Northern Ireland’s pensions bill is large: €4.2 billion for the state pension and another €2.5 billion for unfunded public sector schemes.

But there is a good reason to dismiss it as an obstacle to a united Ireland: systems North and South are identical in concept. The state pension is a benefit paid directly out of current taxation. Most public service pensions are also pay-as-you-go, covered by the contributions of current workers and topped up by the taxpayer.

Merging these systems might be an administrative challenge, but fundamentally it is just a question of money, at a cost that is already bearable and should reduce over time. Northern Ireland only requires more money because it has more public sector workers and fewer taxpayers than the Republic in proportion to its population. Proponents of a united Ireland believe that would improve in an all-island economy.

Disability benefits are a far trickier problem. The bill is also large, at €3.2 billion, but this is remorselessly growing and the Republic’s system is substantially different.

In a united Ireland, entire categories of UK disability benefits would either have to be scrapped, causing enormous contention, or extended across the island at enormous cost.

The Department of Social Protection costed preserving UK disability payments in Northern Ireland alone, while otherwise extending the current southern system across the island. This would require a €15.8 billion subsidy from the new state’s taxpayers, revealing how expensive the UK system has become.

In practice, different benefit rates either side of the Border would have to be transitional if the Border disappeared, especially if everyone was paying the same taxes.

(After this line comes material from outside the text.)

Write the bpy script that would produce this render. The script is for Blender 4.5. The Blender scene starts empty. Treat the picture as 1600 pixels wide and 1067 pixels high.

Officially, there are almost no fraudulent claims in the UK disability system. Figures last year for Britain were 0.0 per cent and 0.1 per cent for the two main categories of benefit.

These figures were greeted with incredulity by much of the press and public, reflecting rising scepticism over the system and alarm at its cost. Yet eligibility has been defined so broadly and assessment has become so straightforward that most recipients are receiving their legitimate entitlement.

That only makes it harder to tackle the problem. Its ballooning economic and social costs cannot be wished away with the usual blather about cutting fraud, waste and error. Almost every claimant has been given plenty of reason to believe they are in genuine need and are receiving their due. Large numbers of them will have to be informed otherwise, a task that appears politically impossible. No wonder some people would rather blather about pensions.

It would be pathetic if the cause of a united Ireland was frustrated by benefit costs, yet this would be an equally pathetic reason for the union to persist. Nationalists and unionists should both want to see the bill reduced.

Unfortunately, the odd way benefits are devolved gives Stormont no financial incentive to do so. It administers payments, so it gets the blame if benefits are cut. London pays the benefits bill separately to Stormont’s budget, so it keeps the savings from any cut.

Reforming this arrangement would be an essential first step to reversing the disability benefits bill by offering Stormont a chance to put the money to better use.

It seems highly unlikely any politician would dare make that case within Northern Ireland itself.